## Start MATERIAL PROVIDED
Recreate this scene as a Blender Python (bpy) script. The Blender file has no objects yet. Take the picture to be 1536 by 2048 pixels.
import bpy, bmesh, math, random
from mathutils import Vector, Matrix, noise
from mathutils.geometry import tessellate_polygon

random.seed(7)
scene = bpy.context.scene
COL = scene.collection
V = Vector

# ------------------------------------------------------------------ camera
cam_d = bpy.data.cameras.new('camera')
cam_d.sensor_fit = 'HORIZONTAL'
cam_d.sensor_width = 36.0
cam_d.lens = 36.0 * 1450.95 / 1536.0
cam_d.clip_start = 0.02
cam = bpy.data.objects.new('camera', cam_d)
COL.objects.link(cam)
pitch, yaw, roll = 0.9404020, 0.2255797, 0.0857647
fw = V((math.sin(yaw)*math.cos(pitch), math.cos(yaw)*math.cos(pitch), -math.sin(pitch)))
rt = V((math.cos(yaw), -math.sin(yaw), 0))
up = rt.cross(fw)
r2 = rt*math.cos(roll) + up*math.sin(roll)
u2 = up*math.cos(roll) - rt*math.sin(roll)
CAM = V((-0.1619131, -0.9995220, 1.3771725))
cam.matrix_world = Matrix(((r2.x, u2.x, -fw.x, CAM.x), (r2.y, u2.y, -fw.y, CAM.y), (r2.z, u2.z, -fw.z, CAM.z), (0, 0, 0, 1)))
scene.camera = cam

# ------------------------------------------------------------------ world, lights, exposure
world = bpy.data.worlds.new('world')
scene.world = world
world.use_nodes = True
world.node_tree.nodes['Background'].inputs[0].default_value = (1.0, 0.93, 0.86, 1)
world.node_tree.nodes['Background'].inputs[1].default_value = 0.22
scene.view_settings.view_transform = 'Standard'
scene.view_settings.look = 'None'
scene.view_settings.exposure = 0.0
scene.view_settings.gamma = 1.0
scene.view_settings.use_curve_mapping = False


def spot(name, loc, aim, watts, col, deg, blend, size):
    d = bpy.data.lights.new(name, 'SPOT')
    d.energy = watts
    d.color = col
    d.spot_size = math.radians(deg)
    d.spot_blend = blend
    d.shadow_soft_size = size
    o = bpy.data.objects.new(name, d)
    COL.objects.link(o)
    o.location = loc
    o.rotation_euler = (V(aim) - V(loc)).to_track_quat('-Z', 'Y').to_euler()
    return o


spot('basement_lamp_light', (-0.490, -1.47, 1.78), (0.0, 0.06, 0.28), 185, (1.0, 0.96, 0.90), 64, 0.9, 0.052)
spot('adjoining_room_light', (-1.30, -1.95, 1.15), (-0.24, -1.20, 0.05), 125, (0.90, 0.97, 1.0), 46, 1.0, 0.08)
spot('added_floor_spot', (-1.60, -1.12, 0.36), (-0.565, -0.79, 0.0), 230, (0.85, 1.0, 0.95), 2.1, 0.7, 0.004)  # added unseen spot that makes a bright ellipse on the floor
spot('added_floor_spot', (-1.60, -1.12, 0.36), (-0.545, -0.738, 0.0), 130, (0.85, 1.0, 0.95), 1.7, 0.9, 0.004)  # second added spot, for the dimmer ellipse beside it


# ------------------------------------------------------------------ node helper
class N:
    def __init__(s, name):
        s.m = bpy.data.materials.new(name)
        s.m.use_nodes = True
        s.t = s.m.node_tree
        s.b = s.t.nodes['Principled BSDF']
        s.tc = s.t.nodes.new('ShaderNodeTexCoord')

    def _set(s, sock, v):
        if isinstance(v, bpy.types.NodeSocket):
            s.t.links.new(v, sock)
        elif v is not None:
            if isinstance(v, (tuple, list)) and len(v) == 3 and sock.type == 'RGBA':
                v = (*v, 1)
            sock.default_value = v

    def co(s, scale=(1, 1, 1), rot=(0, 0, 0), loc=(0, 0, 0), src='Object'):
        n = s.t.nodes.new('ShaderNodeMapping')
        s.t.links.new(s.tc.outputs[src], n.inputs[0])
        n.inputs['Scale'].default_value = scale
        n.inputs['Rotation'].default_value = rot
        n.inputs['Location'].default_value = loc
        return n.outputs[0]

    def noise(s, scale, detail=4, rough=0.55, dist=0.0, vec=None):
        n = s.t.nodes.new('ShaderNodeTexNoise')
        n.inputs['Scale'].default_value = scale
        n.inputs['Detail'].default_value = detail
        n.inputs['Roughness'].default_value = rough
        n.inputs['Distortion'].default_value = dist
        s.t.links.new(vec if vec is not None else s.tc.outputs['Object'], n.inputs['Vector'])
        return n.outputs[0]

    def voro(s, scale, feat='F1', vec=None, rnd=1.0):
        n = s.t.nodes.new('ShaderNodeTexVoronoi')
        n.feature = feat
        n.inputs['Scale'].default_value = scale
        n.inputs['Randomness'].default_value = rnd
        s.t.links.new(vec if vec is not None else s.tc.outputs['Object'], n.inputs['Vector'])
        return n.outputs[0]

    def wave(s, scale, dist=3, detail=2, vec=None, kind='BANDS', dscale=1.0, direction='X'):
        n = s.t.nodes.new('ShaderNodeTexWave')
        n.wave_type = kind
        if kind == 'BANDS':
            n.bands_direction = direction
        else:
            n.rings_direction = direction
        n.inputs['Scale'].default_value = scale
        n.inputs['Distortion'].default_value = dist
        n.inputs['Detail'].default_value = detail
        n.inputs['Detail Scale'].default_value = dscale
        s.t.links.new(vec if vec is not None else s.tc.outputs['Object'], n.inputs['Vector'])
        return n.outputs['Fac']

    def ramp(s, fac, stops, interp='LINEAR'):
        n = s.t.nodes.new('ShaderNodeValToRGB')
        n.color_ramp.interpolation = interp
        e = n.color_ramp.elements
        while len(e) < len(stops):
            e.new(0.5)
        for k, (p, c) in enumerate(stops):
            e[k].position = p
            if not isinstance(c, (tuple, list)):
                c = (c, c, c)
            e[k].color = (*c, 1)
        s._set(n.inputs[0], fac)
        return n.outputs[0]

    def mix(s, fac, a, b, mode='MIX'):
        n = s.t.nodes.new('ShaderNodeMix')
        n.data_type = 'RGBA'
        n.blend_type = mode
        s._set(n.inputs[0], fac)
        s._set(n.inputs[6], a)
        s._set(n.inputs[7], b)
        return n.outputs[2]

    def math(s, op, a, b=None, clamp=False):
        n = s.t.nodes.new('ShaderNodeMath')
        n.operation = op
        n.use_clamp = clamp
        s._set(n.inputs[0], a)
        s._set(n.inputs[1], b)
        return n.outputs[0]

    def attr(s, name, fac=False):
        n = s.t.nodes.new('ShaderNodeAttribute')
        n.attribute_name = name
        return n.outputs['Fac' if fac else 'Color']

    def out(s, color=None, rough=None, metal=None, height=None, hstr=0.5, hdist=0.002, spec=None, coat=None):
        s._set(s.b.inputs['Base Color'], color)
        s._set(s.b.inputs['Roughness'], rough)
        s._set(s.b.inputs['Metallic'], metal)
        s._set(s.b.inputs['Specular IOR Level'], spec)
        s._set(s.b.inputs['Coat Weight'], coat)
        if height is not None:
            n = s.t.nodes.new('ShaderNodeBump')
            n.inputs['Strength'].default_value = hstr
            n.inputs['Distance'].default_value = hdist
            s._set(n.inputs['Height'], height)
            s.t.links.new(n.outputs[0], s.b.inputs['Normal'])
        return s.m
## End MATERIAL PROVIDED
DIRECTION:
All of the material above needs to be retyped word for word.

TASK OUTPUT:
Recreate this scene as a Blender Python (bpy) script. The Blender file has no objects yet. Take the picture to be 1536 by 2048 pixels.
import bpy, bmesh, math, random
from mathutils import Vector, Matrix, noise
from mathutils.geometry import tessellate_polygon

random.seed(7)
scene = bpy.context.scene
COL = scene.collection
V = Vector

# ------------------------------------------------------------------ camera
cam_d = bpy.data.cameras.new('camera')
cam_d.sensor_fit = 'HORIZONTAL'
cam_d.sensor_width = 36.0
cam_d.lens = 36.0 * 1450.95 / 1536.0
cam_d.clip_start = 0.02
cam = bpy.data.objects.new('camera', cam_d)
COL.objects.link(cam)
pitch, yaw, roll = 0.9404020, 0.2255797, 0.0857647
fw = V((math.sin(yaw)*math.cos(pitch), math.cos(yaw)*math.cos(pitch), -math.sin(pitch)))
rt = V((math.cos(yaw), -math.sin(yaw), 0))
up = rt.cross(fw)
r2 = rt*math.cos(roll) + up*math.sin(roll)
u2 = up*math.cos(roll) - rt*math.sin(roll)
CAM = V((-0.1619131, -0.9995220, 1.3771725))
cam.matrix_world = Matrix(((r2.x, u2.x, -fw.x, CAM.x), (r2.y, u2.y, -fw.y, CAM.y), (r2.z, u2.z, -fw.z, CAM.z), (0, 0, 0, 1)))
scene.camera = cam

# ------------------------------------------------------------------ world, lights, exposure
world = bpy.data.worlds.new('world')
scene.world = world
world.use_nodes = True
world.node_tree.nodes['Background'].inputs[0].default_value = (1.0, 0.93, 0.86, 1)
world.node_tree.nodes['Background'].inputs[1].default_value = 0.22
scene.view_settings.view_transform = 'Standard'
scene.view_settings.look = 'None'
scene.view_settings.exposure = 0.0
scene.view_settings.gamma = 1.0
scene.view_settings.use_curve_mapping = False


def spot(name, loc, aim, watts, col, deg, blend, size):
    d = bpy.data.lights.new(name, 'SPOT')
    d.energy = watts
    d.color = col
    d.spot_size = math.radians(deg)
    d.spot_blend = blend
    d.shadow_soft_size = size
    o = bpy.data.objects.new(name, d)
    COL.objects.link(o)
    o.location = loc
    o.rotation_euler = (V(aim) - V(loc)).to_track_quat('-Z', 'Y').to_euler()
    return o


spot('basement_lamp_light', (-0.490, -1.47, 1.78), (0.0, 0.06, 0.28), 185, (1.0, 0.96, 0.90), 64, 0.9, 0.052)
spot('adjoining_room_light', (-1.30, -1.95, 1.15), (-0.24, -1.20, 0.05), 125, (0.90, 0.97, 1.0), 46, 1.0, 0.08)
spot('added_floor_spot', (-1.60, -1.12, 0.36), (-0.565, -0.79, 0.0), 230, (0.85, 1.0, 0.95), 2.1, 0.7, 0.004)  # added unseen spot that makes a bright ellipse on the floor
spot('added_floor_spot', (-1.60, -1.12, 0.36), (-0.545, -0.738, 0.0), 130, (0.85, 1.0, 0.95), 1.7, 0.9, 0.004)  # second added spot, for the dimmer ellipse beside it


# ------------------------------------------------------------------ node helper
class N:
    def __init__(s, name):
        s.m = bpy.data.materials.new(name)
        s.m.use_nodes = True
        s.t = s.m.node_tree
        s.b = s.t.nodes['Principled BSDF']
        s.tc = s.t.nodes.new('ShaderNodeTexCoord')

    def _set(s, sock, v):
        if isinstance(v, bpy.types.NodeSocket):
            s.t.links.new(v, sock)
        elif v is not None:
            if isinstance(v, (tuple, list)) and len(v) == 3 and sock.type == 'RGBA':
                v = (*v, 1)
            sock.default_value = v

    def co(s, scale=(1, 1, 1), rot=(0, 0, 0), loc=(0, 0, 0), src='Object'):
        n = s.t.nodes.new('ShaderNodeMapping')
        s.t.links.new(s.tc.outputs[src], n.inputs[0])
        n.inputs['Scale'].default_value = scale
        n.inputs['Rotation'].default_value = rot
        n.inputs['Location'].default_value = loc
        return n.outputs[0]

    def noise(s, scale, detail=4, rough=0.55, dist=0.0, vec=None):
        n = s.t.nodes.new('ShaderNodeTexNoise')
        n.inputs['Scale'].default_value = scale
        n.inputs['Detail'].default_value = detail
        n.inputs['Roughness'].default_value = rough
        n.inputs['Distortion'].default_value = dist
        s.t.links.new(vec if vec is not None else s.tc.outputs['Object'], n.inputs['Vector'])
        return n.outputs[0]

    def voro(s, scale, feat='F1', vec=None, rnd=1.0):
        n = s.t.nodes.new('ShaderNodeTexVoronoi')
        n.feature = feat
        n.inputs['Scale'].default_value = scale
        n.inputs['Randomness'].default_value = rnd
        s.t.links.new(vec if vec is not None else s.tc.outputs['Object'], n.inputs['Vector'])
        return n.outputs[0]

    def wave(s, scale, dist=3, detail=2, vec=None, kind='BANDS', dscale=1.0, direction='X'):
        n = s.t.nodes.new('ShaderNodeTexWave')
        n.wave_type = kind
        if kind == 'BANDS':
            n.bands_direction = direction
        else:
            n.rings_direction = direction
        n.inputs['Scale'].default_value = scale
        n.inputs['Distortion'].default_value = dist
        n.inputs['Detail'].default_value = detail
        n.inputs['Detail Scale'].default_value = dscale
        s.t.links.new(vec if vec is not None else s.tc.outputs['Object'], n.inputs['Vector'])
        return n.outputs['Fac']

    def ramp(s, fac, stops, interp='LINEAR'):
        n = s.t.nodes.new('ShaderNodeValToRGB')
        n.color_ramp.interpolation = interp
        e = n.color_ramp.elements
        while len(e) < len(stops):
            e.new(0.5)
        for k, (p, c) in enumerate(stops):
            e[k].position = p
            if not isinstance(c, (tuple, list)):
                c = (c, c, c)
            e[k].color = (*c, 1)
        s._set(n.inputs[0], fac)
        return n.outputs[0]

    def mix(s, fac, a, b, mode='MIX'):
        n = s.t.nodes.new('ShaderNodeMix')
        n.data_type = 'RGBA'
        n.blend_type = mode
        s._set(n.inputs[0], fac)
        s._set(n.inputs[6], a)
        s._set(n.inputs[7], b)
        return n.outputs[2]

    def math(s, op, a, b=None, clamp=False):
        n = s.t.nodes.new('ShaderNodeMath')
        n.operation = op
        n.use_clamp = clamp
        s._set(n.inputs[0], a)
        s._set(n.inputs[1], b)
        return n.outputs[0]

    def attr(s, name, fac=False):
        n = s.t.nodes.new('ShaderNodeAttribute')
        n.attribute_name = name
        return n.outputs['Fac' if fac else 'Color']

    def out(s, color=None, rough=None, metal=None, height=None, hstr=0.5, hdist=0.002, spec=None, coat=None):
        s._set(s.b.inputs['Base Color'], color)
        s._set(s.b.inputs['Roughness'], rough)
        s._set(s.b.inputs['Metallic'], metal)
        s._set(s.b.inputs['Specular IOR Level'], spec)
        s._set(s.b.inputs['Coat Weight'], coat)
        if height is not None:
            n = s.t.nodes.new('ShaderNodeBump')
            n.inputs['Strength'].default_value = hstr
            n.inputs['Distance'].default_value = hdist
            s._set(n.inputs['Height'], height)
            s.t.links.new(n.outputs[0], s.b.inputs['Normal'])
        return s.m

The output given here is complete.